What you should do: Print out the material that follows word for word.
════════
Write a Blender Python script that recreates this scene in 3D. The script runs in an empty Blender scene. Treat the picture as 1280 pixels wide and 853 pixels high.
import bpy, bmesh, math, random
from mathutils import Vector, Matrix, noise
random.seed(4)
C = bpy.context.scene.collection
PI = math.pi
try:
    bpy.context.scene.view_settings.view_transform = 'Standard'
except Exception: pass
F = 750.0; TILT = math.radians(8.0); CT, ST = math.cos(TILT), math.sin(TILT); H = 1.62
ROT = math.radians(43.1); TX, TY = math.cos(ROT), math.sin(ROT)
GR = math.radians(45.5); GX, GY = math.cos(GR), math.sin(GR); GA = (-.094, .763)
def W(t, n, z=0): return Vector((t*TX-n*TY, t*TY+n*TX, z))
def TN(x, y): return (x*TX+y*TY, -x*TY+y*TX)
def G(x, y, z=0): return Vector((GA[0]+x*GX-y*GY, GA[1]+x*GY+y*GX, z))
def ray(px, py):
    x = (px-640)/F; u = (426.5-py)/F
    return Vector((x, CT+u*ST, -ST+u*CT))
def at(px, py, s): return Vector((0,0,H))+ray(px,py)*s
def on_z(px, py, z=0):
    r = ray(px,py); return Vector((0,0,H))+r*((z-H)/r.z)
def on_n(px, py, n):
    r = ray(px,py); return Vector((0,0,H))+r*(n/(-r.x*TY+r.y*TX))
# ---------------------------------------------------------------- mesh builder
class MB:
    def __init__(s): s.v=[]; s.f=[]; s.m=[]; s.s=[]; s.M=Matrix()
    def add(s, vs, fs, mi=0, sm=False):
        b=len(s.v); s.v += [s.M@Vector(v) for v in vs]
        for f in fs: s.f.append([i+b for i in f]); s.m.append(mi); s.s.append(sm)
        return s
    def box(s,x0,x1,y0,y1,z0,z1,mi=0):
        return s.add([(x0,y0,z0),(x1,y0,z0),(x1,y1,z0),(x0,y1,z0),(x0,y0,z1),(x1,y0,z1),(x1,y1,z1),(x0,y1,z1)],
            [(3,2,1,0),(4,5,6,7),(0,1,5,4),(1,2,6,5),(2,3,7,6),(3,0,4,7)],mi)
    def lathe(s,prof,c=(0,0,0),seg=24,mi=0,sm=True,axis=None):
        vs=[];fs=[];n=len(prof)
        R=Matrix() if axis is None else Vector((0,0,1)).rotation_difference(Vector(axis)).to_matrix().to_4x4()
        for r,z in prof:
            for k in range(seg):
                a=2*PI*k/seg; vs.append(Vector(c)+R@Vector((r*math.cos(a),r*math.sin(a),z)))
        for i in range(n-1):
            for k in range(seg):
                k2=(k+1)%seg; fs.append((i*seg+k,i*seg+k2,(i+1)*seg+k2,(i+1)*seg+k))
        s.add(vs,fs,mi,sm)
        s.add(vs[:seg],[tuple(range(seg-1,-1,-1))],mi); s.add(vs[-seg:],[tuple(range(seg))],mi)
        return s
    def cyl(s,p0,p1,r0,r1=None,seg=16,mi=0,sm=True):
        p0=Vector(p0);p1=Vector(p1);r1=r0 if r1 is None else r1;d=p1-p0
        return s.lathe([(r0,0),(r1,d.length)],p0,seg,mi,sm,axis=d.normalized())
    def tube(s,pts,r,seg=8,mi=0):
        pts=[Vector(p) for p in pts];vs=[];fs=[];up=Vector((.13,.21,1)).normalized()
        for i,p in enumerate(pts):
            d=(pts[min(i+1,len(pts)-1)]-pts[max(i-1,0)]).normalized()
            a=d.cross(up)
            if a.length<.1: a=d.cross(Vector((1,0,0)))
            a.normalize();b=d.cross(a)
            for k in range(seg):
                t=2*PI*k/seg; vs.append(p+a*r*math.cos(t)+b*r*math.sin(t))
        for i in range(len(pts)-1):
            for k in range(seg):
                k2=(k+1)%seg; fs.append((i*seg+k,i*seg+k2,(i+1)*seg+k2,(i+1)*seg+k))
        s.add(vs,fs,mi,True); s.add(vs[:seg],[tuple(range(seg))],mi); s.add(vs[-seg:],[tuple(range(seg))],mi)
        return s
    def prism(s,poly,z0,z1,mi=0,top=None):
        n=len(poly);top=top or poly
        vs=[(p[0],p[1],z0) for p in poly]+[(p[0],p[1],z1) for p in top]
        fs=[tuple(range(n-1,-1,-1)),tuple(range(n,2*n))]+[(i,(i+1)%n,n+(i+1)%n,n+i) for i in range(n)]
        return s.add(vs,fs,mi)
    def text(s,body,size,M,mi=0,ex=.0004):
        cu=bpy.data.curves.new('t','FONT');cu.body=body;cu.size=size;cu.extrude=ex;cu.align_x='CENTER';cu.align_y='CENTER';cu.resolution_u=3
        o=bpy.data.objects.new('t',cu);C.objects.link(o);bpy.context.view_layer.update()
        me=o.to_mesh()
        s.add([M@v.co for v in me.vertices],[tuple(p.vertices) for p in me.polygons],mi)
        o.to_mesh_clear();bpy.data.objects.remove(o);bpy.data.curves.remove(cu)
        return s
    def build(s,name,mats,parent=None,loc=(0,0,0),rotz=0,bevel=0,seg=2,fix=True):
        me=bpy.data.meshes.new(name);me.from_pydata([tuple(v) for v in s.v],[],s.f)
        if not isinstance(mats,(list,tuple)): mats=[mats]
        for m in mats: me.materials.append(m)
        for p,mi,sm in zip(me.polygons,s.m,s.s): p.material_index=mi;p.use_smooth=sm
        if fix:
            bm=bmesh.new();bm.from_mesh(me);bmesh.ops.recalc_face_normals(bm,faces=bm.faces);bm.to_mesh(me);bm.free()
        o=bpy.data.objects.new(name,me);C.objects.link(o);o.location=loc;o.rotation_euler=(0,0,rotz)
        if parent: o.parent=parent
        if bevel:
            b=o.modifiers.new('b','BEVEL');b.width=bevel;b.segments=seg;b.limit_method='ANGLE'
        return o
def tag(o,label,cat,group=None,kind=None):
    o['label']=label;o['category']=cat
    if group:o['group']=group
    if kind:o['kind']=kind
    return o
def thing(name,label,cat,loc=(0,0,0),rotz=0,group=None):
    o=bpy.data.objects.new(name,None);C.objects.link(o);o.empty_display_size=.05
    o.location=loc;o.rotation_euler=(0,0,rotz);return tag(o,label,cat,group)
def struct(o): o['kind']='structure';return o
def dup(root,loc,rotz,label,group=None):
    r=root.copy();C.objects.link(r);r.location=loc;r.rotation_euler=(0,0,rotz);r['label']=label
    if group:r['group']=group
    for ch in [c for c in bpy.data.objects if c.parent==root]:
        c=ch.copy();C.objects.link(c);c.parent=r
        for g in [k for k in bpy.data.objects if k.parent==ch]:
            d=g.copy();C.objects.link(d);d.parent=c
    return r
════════
The result:
Write a Blender Python script that recreates this scene in 3D. The script runs in an empty Blender scene. Treat the picture as 1280 pixels wide and 853 pixels high.
import bpy, bmesh, math, random
from mathutils import Vector, Matrix, noise
random.seed(4)
C = bpy.context.scene.collection
PI = math.pi
try:
    bpy.context.scene.view_settings.view_transform = 'Standard'
except Exception: pass
F = 750.0; TILT = math.radians(8.0); CT, ST = math.cos(TILT), math.sin(TILT); H = 1.62
ROT = math.radians(43.1); TX, TY = math.cos(ROT), math.sin(ROT)
GR = math.radians(45.5); GX, GY = math.cos(GR), math.sin(GR); GA = (-.094, .763)
def W(t, n, z=0): return Vector((t*TX-n*TY, t*TY+n*TX, z))
def TN(x, y): return (x*TX+y*TY, -x*TY+y*TX)
def G(x, y, z=0): return Vector((GA[0]+x*GX-y*GY, GA[1]+x*GY+y*GX, z))
def ray(px, py):
    x = (px-640)/F; u = (426.5-py)/F
    return Vector((x, CT+u*ST, -ST+u*CT))
def at(px, py, s): return Vector((0,0,H))+ray(px,py)*s
def on_z(px, py, z=0):
    r = ray(px,py); return Vector((0,0,H))+r*((z-H)/r.z)
def on_n(px, py, n):
    r = ray(px,py); return Vector((0,0,H))+r*(n/(-r.x*TY+r.y*TX))
# ---------------------------------------------------------------- mesh builder
class MB:
    def __init__(s): s.v=[]; s.f=[]; s.m=[]; s.s=[]; s.M=Matrix()
    def add(s, vs, fs, mi=0, sm=False):
        b=len(s.v); s.v += [s.M@Vector(v) for v in vs]
        for f in fs: s.f.append([i+b for i in f]); s.m.append(mi); s.s.append(sm)
        return s
    def box(s,x0,x1,y0,y1,z0,z1,mi=0):
        return s.add([(x0,y0,z0),(x1,y0,z0),(x1,y1,z0),(x0,y1,z0),(x0,y0,z1),(x1,y0,z1),(x1,y1,z1),(x0,y1,z1)],
            [(3,2,1,0),(4,5,6,7),(0,1,5,4),(1,2,6,5),(2,3,7,6),(3,0,4,7)],mi)
    def lathe(s,prof,c=(0,0,0),seg=24,mi=0,sm=True,axis=None):
        vs=[];fs=[];n=len(prof)
        R=Matrix() if axis is None else Vector((0,0,1)).rotation_difference(Vector(axis)).to_matrix().to_4x4()
        for r,z in prof:
            for k in range(seg):
                a=2*PI*k/seg; vs.append(Vector(c)+R@Vector((r*math.cos(a),r*math.sin(a),z)))
        for i in range(n-1):
            for k in range(seg):
                k2=(k+1)%seg; fs.append((i*seg+k,i*seg+k2,(i+1)*seg+k2,(i+1)*seg+k))
        s.add(vs,fs,mi,sm)
        s.add(vs[:seg],[tuple(range(seg-1,-1,-1))],mi); s.add(vs[-seg:],[tuple(range(seg))],mi)
        return s
    def cyl(s,p0,p1,r0,r1=None,seg=16,mi=0,sm=True):
        p0=Vector(p0);p1=Vector(p1);r1=r0 if r1 is None else r1;d=p1-p0
        return s.lathe([(r0,0),(r1,d.length)],p0,seg,mi,sm,axis=d.normalized())
    def tube(s,pts,r,seg=8,mi=0):
        pts=[Vector(p) for p in pts];vs=[];fs=[];up=Vector((.13,.21,1)).normalized()
        for i,p in enumerate(pts):
            d=(pts[min(i+1,len(pts)-1)]-pts[max(i-1,0)]).normalized()
            a=d.cross(up)
            if a.length<.1: a=d.cross(Vector((1,0,0)))
            a.normalize();b=d.cross(a)
            for k in range(seg):
                t=2*PI*k/seg; vs.append(p+a*r*math.cos(t)+b*r*math.sin(t))
        for i in range(len(pts)-1):
            for k in range(seg):
                k2=(k+1)%seg; fs.append((i*seg+k,i*seg+k2,(i+1)*seg+k2,(i+1)*seg+k))
        s.add(vs,fs,mi,True); s.add(vs[:seg],[tuple(range(seg))],mi); s.add(vs[-seg:],[tuple(range(seg))],mi)
        return s
    def prism(s,poly,z0,z1,mi=0,top=None):
        n=len(poly);top=top or poly
        vs=[(p[0],p[1],z0) for p in poly]+[(p[0],p[1],z1) for p in top]
        fs=[tuple(range(n-1,-1,-1)),tuple(range(n,2*n))]+[(i,(i+1)%n,n+(i+1)%n,n+i) for i in range(n)]
        return s.add(vs,fs,mi)
    def text(s,body,size,M,mi=0,ex=.0004):
        cu=bpy.data.curves.new('t','FONT');cu.body=body;cu.size=size;cu.extrude=ex;cu.align_x='CENTER';cu.align_y='CENTER';cu.resolution_u=3
        o=bpy.data.objects.new('t',cu);C.objects.link(o);bpy.context.view_layer.update()
        me=o.to_mesh()
        s.add([M@v.co for v in me.vertices],[tuple(p.vertices) for p in me.polygons],mi)
        o.to_mesh_clear();bpy.data.objects.remove(o);bpy.data.curves.remove(cu)
        return s
    def build(s,name,mats,parent=None,loc=(0,0,0),rotz=0,bevel=0,seg=2,fix=True):
        me=bpy.data.meshes.new(name);me.from_pydata([tuple(v) for v in s.v],[],s.f)
        if not isinstance(mats,(list,tuple)): mats=[mats]
        for m in mats: me.materials.append(m)
        for p,mi,sm in zip(me.polygons,s.m,s.s): p.material_index=mi;p.use_smooth=sm
        if fix:
            bm=bmesh.new();bm.from_mesh(me);bmesh.ops.recalc_face_normals(bm,faces=bm.faces);bm.to_mesh(me);bm.free()
        o=bpy.data.objects.new(name,me);C.objects.link(o);o.location=loc;o.rotation_euler=(0,0,rotz)
        if parent: o.parent=parent
        if bevel:
            b=o.modifiers.new('b','BEVEL');b.width=bevel;b.segments=seg;b.limit_method='ANGLE'
        return o
def tag(o,label,cat,group=None,kind=None):
    o['label']=label;o['category']=cat
    if group:o['group']=group
    if kind:o['kind']=kind
    return o
def thing(name,label,cat,loc=(0,0,0),rotz=0,group=None):
    o=bpy.data.objects.new(name,None);C.objects.link(o);o.empty_display_size=.05
    o.location=loc;o.rotation_euler=(0,0,rotz);return tag(o,label,cat,group)
def struct(o): o['kind']='structure';return o
def dup(root,loc,rotz,label,group=None):
    r=root.copy();C.objects.link(r);r.location=loc;r.rotation_euler=(0,0,rotz);r['label']=label
    if group:r['group']=group
    for ch in [c for c in bpy.data.objects if c.parent==root]:
        c=ch.copy();C.objects.link(c);c.parent=r
        for g in [k for k in bpy.data.objects if k.parent==ch]:
            d=g.copy();C.objects.link(d);d.parent=c
    return r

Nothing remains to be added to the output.